A more conservative estimate comes courtesy of UBS analyst Lloyd Walmsley, who suggests Amazon can generate $6 billion in incremental revenue. He says an operating margin of about 80% would result in $5 billion in incremental operating profit.
Walmsley says that even if Amazon adds just three minutes of advertising each hour, that would result in $3 billion in incremental revenue. Pushing that to six minutes per hour would double that. Given that Amazon already has all the content and systems in place, there shouldn't be much in the way of incremental expenses, which means most of that additional revenue -- however much it is -- will drop to the bottom line.

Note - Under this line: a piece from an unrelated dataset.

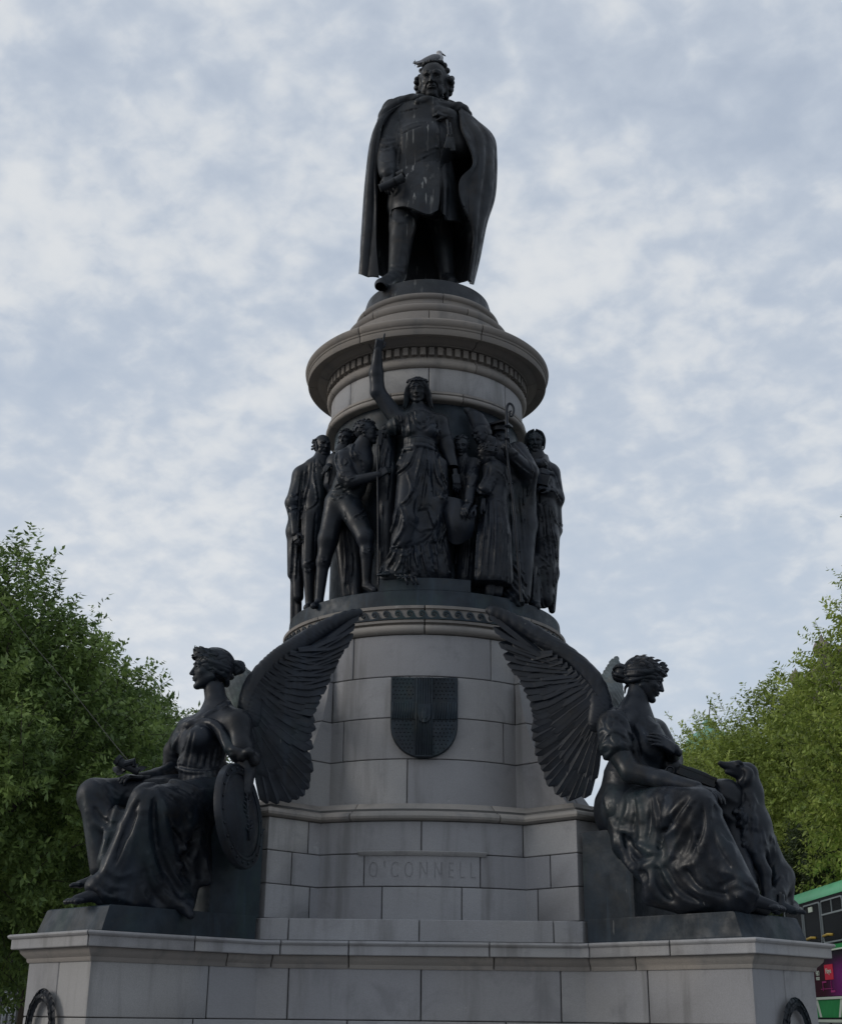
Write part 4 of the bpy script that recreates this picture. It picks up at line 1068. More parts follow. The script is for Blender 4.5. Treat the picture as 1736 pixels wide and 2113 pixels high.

Over the past few years, advertising has become a growth business for Amazon. In 2022, the company generated $37.7 billion in ad revenue, up 21% -- enviable growth during the worst of the downturn. As a result, Amazon has become the world's third-largest digital advertiser, behind Alphabet and Meta Platforms.
Advertising still represented only 7% of Amazon's total revenue of $514 billion last year, so this move won't move the needle -- at least not very much.
Does Prime deliver?
In a completely unscientific poll posted on X (formerly Twitter), the majority of respondents cited free shipping as the most valuable benefit included in Amazon Prime. After an all-too-brief discussion, my family and I decided that we wouldn't pay the extra $36 per year on top of the $139 we already pay for Prime.
It isn't particularly surprising that Amazon eventually decided to institute an ad-supported tier, since rivals Netflix, Disney, and Hulu already have them. Plus, Amazon-owned Freevee (formerly IMDb TV) has long been its free, ad-supported video-on-demand service, so the systems to deliver ads are already in place.
As an Amazon investor, I'm delighted the company has found another way to boost its bottom line. As an Amazon Prime viewer, not so much.